Dumb-Hounded (1943)

Dumb-Hounded (1943)
Article 5804 by Dave Sindelar
Date: 7-5-2020
Directed by Tex Avery
Featuring the voices of Bill Thompson and Frank Graham
Country: USA
What it is: Droopy cartoon debut

An escaped convict finds himself at the mercy of bloodhound who is able to track him to wherever he runs.

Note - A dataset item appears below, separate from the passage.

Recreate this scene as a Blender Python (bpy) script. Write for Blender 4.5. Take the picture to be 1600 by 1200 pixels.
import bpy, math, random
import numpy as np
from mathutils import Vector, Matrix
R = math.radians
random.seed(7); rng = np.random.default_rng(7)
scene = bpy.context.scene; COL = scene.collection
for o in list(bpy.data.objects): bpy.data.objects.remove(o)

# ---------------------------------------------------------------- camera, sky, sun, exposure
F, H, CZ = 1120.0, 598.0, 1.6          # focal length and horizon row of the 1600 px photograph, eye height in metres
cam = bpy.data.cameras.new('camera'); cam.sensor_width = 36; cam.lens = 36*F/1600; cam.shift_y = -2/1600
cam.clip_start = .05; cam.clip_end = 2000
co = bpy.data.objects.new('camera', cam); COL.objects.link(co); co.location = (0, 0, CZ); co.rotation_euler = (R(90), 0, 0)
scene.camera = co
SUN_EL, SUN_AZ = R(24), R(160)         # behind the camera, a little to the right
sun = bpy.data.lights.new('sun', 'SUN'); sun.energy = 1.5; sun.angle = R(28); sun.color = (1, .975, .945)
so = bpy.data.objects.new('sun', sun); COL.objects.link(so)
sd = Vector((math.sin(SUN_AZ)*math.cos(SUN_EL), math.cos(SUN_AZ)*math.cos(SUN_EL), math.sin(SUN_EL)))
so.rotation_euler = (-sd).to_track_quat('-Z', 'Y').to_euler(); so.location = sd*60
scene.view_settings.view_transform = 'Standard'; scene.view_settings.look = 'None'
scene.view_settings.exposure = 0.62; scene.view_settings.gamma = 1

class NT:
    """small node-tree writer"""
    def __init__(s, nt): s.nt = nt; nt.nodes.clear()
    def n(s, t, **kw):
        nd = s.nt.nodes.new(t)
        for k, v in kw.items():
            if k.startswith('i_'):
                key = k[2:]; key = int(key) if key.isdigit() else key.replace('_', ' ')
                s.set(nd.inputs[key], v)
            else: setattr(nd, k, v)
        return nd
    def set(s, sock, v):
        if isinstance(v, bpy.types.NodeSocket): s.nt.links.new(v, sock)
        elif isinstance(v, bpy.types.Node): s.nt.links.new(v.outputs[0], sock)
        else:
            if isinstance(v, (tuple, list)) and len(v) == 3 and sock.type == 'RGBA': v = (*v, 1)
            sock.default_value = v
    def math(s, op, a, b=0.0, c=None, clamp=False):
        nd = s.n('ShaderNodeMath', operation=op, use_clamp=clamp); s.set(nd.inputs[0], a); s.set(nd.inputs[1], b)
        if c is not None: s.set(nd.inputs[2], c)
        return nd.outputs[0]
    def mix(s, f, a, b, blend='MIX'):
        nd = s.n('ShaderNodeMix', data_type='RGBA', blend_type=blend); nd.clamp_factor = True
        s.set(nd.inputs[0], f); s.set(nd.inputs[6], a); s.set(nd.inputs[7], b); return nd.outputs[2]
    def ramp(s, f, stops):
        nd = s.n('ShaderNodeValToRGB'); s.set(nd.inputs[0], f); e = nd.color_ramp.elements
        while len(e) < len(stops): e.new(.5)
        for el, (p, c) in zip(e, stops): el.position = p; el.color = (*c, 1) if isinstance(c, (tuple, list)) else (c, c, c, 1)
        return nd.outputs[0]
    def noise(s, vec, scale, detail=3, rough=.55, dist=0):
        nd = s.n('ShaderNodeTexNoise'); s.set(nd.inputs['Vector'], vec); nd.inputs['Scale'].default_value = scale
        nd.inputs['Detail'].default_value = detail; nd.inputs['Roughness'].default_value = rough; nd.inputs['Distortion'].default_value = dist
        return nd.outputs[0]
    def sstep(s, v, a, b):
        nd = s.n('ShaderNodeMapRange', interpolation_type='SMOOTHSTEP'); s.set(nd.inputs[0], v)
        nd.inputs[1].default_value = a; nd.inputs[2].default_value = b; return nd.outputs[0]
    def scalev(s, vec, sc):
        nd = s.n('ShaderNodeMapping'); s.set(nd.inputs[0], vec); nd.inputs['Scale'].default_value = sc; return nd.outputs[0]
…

Currently, my rules for reviewing a cartoon are that there needs to be fantastic content beyond a) anthropomorphic animals used as a cartoon convention and b) comic exaggeration. I will make exceptions if the cartoon is listed in one of my fantastic movie guides (in particular the Walt Lee guide) as this one is. Occasionally I do find myself wondering if I should make exceptions, such as anytime I see one of Tex Avery’s MGM cartoons He took comic exaggeration to such unheard-of levels that they seem fantastic even by cartoon standards; take the scene here where the wolf tries to make a sudden change of direction and ends up sliding right off the edge of the film for a second. However, I do feel the need to pick and choose, as my review series could easily be overwhelmed if I tried to review every cartoon I saw.

As mentioned above, this cartoon marks the debut of Droopy, the slow-moving dog of the laconic and depressed demeanor who constantly breaks the fourth wall to address the audience. He also appears to be omnipresent, as no matter where the convict goes, Droopy is there ahead of him. Droopy is more overtly dog-like in this one; he walks on all fours and even has an encounter with a fireplug. Still, the character is intact, save for a possible breach of etiquette in the final moments of the cartoon when he gets a reward. Most of the humor involves the juxtaposition of Droopy’s terse one-liners with the wolf’s extreme reactions and reality-bending attempts to get away. Granted, you have to be a cartoon lover to appreciate Tex Avery, but I am one, so I do. And I’m a big Droopy fan.